Return exactly the lines that run from the beginning through the line containing "C.camera = cam", both included, and no others.

══ Raw records ══

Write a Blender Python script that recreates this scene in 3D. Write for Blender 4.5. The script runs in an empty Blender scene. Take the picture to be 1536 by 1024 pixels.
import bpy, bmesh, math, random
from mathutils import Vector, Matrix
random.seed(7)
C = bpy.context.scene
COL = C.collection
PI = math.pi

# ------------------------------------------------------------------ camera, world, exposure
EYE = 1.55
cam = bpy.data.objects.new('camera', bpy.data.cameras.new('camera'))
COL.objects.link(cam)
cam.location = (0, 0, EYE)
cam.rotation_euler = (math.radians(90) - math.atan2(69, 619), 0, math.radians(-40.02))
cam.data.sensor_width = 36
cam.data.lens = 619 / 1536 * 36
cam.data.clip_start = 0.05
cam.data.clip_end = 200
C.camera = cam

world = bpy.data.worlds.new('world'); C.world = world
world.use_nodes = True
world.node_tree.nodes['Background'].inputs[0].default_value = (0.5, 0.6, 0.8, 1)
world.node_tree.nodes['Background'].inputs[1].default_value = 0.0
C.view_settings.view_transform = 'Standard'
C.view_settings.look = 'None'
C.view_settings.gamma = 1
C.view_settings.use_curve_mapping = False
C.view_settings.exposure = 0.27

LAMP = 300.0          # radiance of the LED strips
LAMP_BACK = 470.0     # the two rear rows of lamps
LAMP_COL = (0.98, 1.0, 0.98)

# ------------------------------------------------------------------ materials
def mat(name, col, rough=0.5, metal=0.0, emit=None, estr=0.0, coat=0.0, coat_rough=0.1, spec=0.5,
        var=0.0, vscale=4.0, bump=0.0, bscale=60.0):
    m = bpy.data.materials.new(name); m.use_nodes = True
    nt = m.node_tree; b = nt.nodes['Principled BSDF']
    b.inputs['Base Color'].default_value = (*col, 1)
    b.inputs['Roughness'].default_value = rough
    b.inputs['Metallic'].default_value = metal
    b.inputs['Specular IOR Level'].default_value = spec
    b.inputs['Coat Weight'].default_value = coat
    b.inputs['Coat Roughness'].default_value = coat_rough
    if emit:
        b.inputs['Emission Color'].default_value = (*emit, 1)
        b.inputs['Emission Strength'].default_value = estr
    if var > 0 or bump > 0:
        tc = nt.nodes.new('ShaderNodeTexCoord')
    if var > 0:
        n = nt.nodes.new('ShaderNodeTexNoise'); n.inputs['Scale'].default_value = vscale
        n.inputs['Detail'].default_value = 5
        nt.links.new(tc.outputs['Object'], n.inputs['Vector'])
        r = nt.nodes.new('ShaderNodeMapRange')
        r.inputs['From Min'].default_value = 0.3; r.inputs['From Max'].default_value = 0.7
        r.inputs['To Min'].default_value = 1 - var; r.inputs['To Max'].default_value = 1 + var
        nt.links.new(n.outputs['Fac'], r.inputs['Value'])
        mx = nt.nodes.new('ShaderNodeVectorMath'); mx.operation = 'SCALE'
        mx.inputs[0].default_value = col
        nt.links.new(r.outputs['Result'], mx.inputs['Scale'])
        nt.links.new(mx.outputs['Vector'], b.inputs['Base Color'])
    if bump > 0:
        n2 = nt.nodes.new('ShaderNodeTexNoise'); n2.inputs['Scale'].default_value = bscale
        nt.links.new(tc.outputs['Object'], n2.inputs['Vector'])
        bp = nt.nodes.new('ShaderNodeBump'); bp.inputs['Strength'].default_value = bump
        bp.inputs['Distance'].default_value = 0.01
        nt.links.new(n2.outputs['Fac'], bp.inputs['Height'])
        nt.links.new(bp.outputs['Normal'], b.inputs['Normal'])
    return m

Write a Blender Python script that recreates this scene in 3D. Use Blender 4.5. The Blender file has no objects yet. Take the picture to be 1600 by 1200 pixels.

═══

Solution to the exercise>
Write a Blender Python script that recreates this scene in 3D. Write for Blender 4.5. The script runs in an empty Blender scene. Take the picture to be 1536 by 1024 pixels.
import bpy, bmesh, math, random
from mathutils import Vector, Matrix
random.seed(7)
C = bpy.context.scene
COL = C.collection
PI = math.pi

# ------------------------------------------------------------------ camera, world, exposure
EYE = 1.55
cam = bpy.data.objects.new('camera', bpy.data.cameras.new('camera'))
COL.objects.link(cam)
cam.location = (0, 0, EYE)
cam.rotation_euler = (math.radians(90) - math.atan2(69, 619), 0, math.radians(-40.02))
cam.data.sensor_width = 36
cam.data.lens = 619 / 1536 * 36
cam.data.clip_start = 0.05
cam.data.clip_end = 200
C.camera = cam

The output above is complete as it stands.